Nowadays, the Council of the Islamic Courts fully dominates Mogadishu and neighboring governorates.

Ikhwanweb: did the movement have a role in ending the previous state of war and establishing government?

The movement has had, since eruption of the civil war in Somalia in 1990, a vital role in achieving reconciliation among tribes and political armed groups; for this, it established the Somali Council for Reconciliation in 1994; this council played an important role in ending conflicts in many areas in southern Somalia; it took part in paving the way for the national reconciliation in Djibouti in 2000; the movement participated effectively in the national reconciliations that took place both in Djibouti in 2000 and in Kenya in 2004; some of the movement members have become members in the interim parliament and interim government.
When rows erupted in the country’s key institutions, especially between the president and the parliament speaker, the movement worked on bringing closer the viewpoints to end these rows and rescue the country; also, the movement approved the harmony among the country leaders in Eden meeting under sponsorship of Yemeni president brother Ali Abdallah Saleh.
Lately, the movement offered a reconciliation initiative between the government and the Islamic Courts when rows and tensions marred atmospheres and Khartoum agreement between the interim government and the Islamic Courts Council was near collapse; a committee was formed for this purpose.

Ikhwanweb: How the Islamic Courts were established?

The Islamic Courts were established in response to southern Somali tribal security demands; this idea ahs begun since the Somali entity collapsed in 1991; these courts gained fame in some areas in the capital; the main tasks of these courts were ending conflicts and controlling security and rehabilitating youth inside every clan; they developed and formed a council among them; its success was due to providing security.
The courts has had an increasing role in and effect on the political arena, triggering fears from this influence from foreign powers specially the United States that backed the warlords who formed later an alliance called “restoration of peace and counterterrorism”; the capital witnessed increasing tensions that developed to a violent military confrontation in 2006; when battles erupted between both sides, people backed the Islamic Courts; a popular uprising  took place to reject the warlords and support the forces of the Islamic Courts, leading finally to driving them out of the capital and neighboring governorates.

Ikhwanweb: but their wins were surprising, why?

The latest developments in the Somali arena stunned the international powers because of their rapidness and quality; it wasn’t wholly surprising, but it was unexpected as much as some aspects are concerned, because no one expected that the warlords will be defeated so easily and that the street and city fights will be won so rapidly.

Ikhwanweb: what is the movement’s stance towards the Islamic Courts, is there any coordination between both of you?

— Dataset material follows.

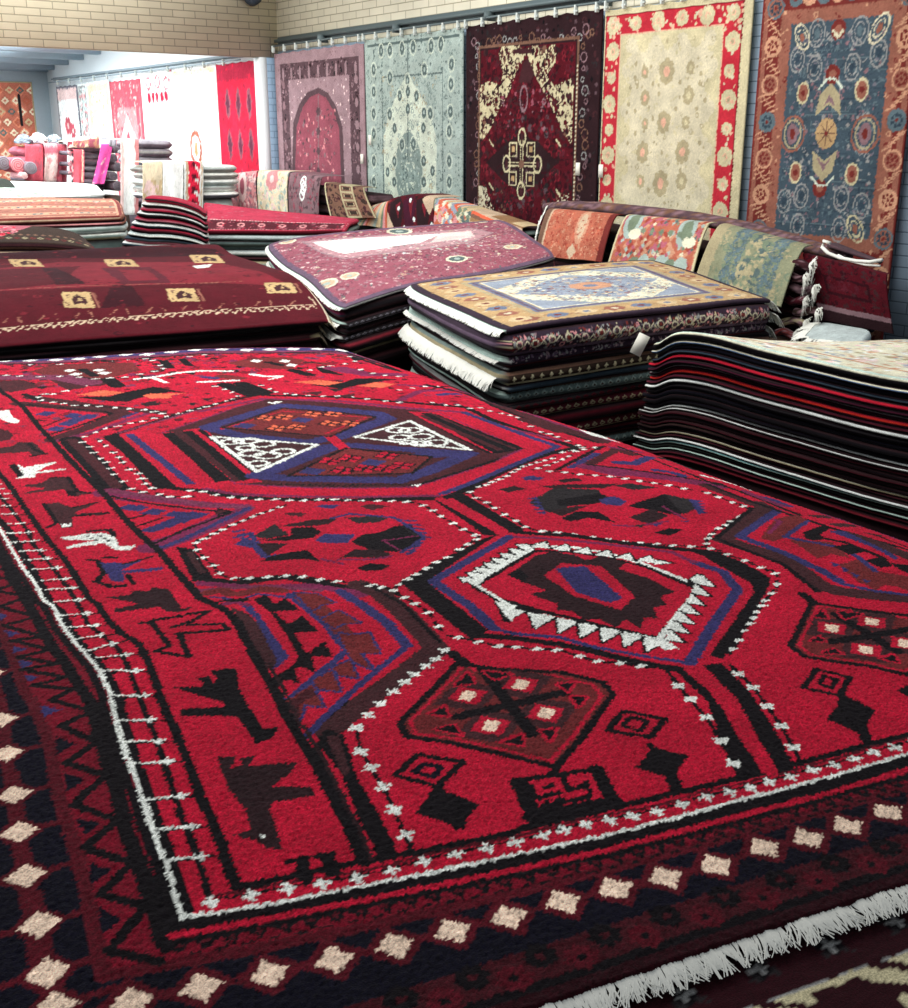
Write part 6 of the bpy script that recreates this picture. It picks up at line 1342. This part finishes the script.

Al-Islah movement is a peaceful not armed movement; it believes that the force of relationship and brotherhood is prior to the force of weapons and arms. This policy stems from its method which is based on deepening Islamic values and principles in gradual and cultural methods in the Somali Muslim society. The second point is that the movement believes that shedding the Somali Muslim blood is illegal and that it is illegal that Muslim brothers fight each others to achieve political aims or to solve their conflicts; the best way to solve disagreements is holding dialogue and reconciliation and through giving priority to public interests over  sectarian ones; hence, the movement didn’t participate with the Islamic Courts in their armed fight against the warlords, but it spared no opportunity to give advice and recommendations to the leaders of the Council of Islamic Courts in Somalia so as to guard the current gains and to push ahead the national reconciliation process and establish a national unity government with the participation of all parties.

Ikhwanweb: why there is no real effect or voice heard from the movement regarding what is currently happening; does this reflect weakness of the movement’s presence in the Somali arena?

Al-Islah is a pioneering movement which is well-known among Somali society for its roles in development and social services to relieve burdens on the society and activate the civil society, and for its continuous calls for national reconciliation, restoring the effective Somali state and arranging the Somali home; however, the media focus always on wars and conflicts which the movement isn’t part of; also, the movement gives priority to the practical side over propaganda and advertising, specially amid the critical and difficult conditions.

Ikhwanweb: What about the human rights and humanitarian status in Somalia?

Somalia is full of natural catastrophes including floods, draught, famines, conflicts and civil wars among its citizens. This humanitarian state exacerbates due to the lack of effective regional administrations or a national government to take care of the country’s affairs; thanks to Allah, the Somali people are distinguished by social solidarity traditions stemming from their Islamic values; these catastrophes are hugely addressed in the regional level; also, the International, Islamic and Arabic institutions give a good aid to the Somali people. In this regard, the movement is interested in running voluntary institutions to afford the social services of the society amid the absence of the state institutions till they gained fame among the Somali society.

Ikhwanweb: What is your explanation for the US insistence on interfering in Somali affairs and trying to send foreign troops to Somalia?

The United States has an actual presence in the African Horn, and it hasn’t been far from the Somali affairs; it has a military presence in the international water near Somalia; also, it has a quasi-permanent air surveillance over Mogadishu and the surrounding areas; add to this that the Somali street believes that the United States was giving a spiritual and material support to the warlords who have been recently defeated in Mogadishu; also, its stance towards the interim government is mysterious; it hadn’t given a clear-cut stance towards it before the recent incidents. The United States considers Somalia a safe haven for Islamic figures whom it considers members in the so called (terrorism); it considers this a danger to its national security; it is worth mentioning that the US record in tackling the Somali state wasn’t to the benefit of the Somali cause; no big change regarding these stances is expected.